There’s a firm focus on addressing the gender imbalance in tech, and encouraging girls to choose STEM subjects is key to making this change happen. Imafidon’s Stemette graduates will soon have access to OtotheB, an app to keep them networked and informed of future events. “I think you’ll see more companies starting grassroots initiatives to get more women into tech fields and you’ll see more female tech founders hitting the mainstream in the non-tech press – publications such as Stylist and Glamour are already cottoning on,” she adds. “As for me, I’ll be doing more tech evangelising, maybe raising money for investment and never wearing heels again, that’s the one good thing about working for myself, I can wear trainers every day.”

2. The gamer for good: Jude Ower MBE

“In 2010, Zynga, founders of Farmville, turned an in-game purchase into a fundraiser for the Haiti Earthquake Appeal and raised $1.5 million in just five days. The fundraiser saw Zynga engage with their player base on a whole new level, converting non-spenders and increasing play time and lifetime value. I saw this as a massive opportunity to create a platform that was a win-win,” explains Jude Ower, founder of Playmob, a platform that connects games to social causes. “Charities need businesses to support the good work they do, but business can only do this if they are in a position to do so. Combining the power of social good and social gaming was a no-brainer idea that had to happen,” she says.

Why Jude Ower is one to watch in 2016

Delivering social good, as well as a service, is fast becoming a must-have rather than a nice-to-have, not just for companies and brands but for games themselves. Playmob is working hard to meet that need: “We’re working more strategically with games studios as they view charity work as not separate to the business but integral to engage with millennial audiences. We’re also making our platform more sophisticated in terms of emotional intelligence and better use of data, to find the ideal match for games and charities and brands,” Ower says.

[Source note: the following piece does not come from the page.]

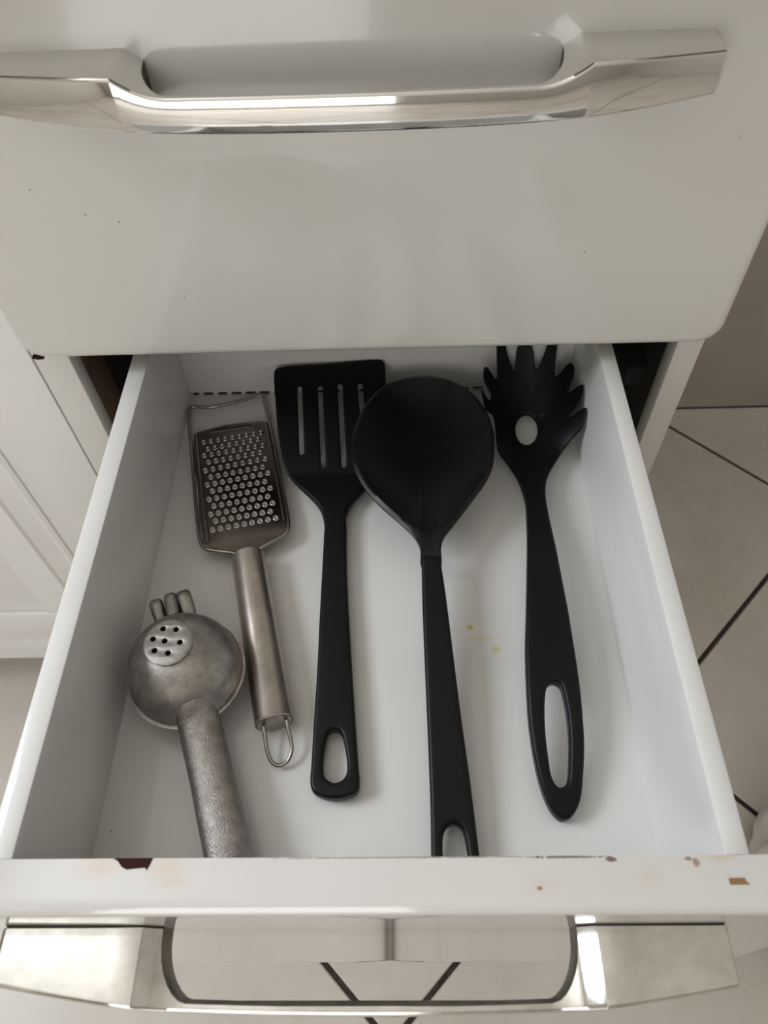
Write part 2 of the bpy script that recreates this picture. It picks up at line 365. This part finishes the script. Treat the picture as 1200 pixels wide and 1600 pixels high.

3. The designer of wearable tech: Anouk Wipprecht

When Fergie from the Black Eyed Peas needed a pair of knock-out shoes for her performance at the Super Bowl, she asked fashion tech designer Anouk Wipprecht for help. Her fibre-optic high-heeled boots not only caused a stir, they put Anouk’s designs firmly on the fashion map. “I started combining microcontrollers with fashion design and textiles in 2006. As technology grew closer to the body, I saw that this could open up possibilities of electronic fashion,” she explains.

Alongside creating her own designs, Wipprecht works with companies such as Intel, Audi and Autodesk. “We mainly work on creating wearables (wristbands and activity trackers) or conceptual garments that are tech-infused like mine, but I think the real catch is a focus on smart textiles. As chips and sensors are getting smaller, they are easier to integrate into the physical weave of a garment. I think that will be the start of some exciting times, when the fabric you wear becomes a second skin,” she says.

Whilst there are a lot of fashion tech concepts, Wipprecht doesn’t expect them to become mainstream until two to five years time. “There are still problems to solve: washability (we need to be able to wash our electronics), energising (we need to keep our garments charged) and maintenance – since who will repair your garment when it breaks? But conversation with the technology industry is there, and companies such as Intel are really pushing it,” she adds.

Why Anouk Wipprecht is one to watch in 2016

Wipprecht is experimenting with a couple of partners to get a first generation of designs to market. “From a fashion tech perspective, there will be cool new sensors added at the second half of 2016 that will change the way we measure wireless biosignals. And getting more of our grip on our emotional data will advance wearable electronics,” she adds.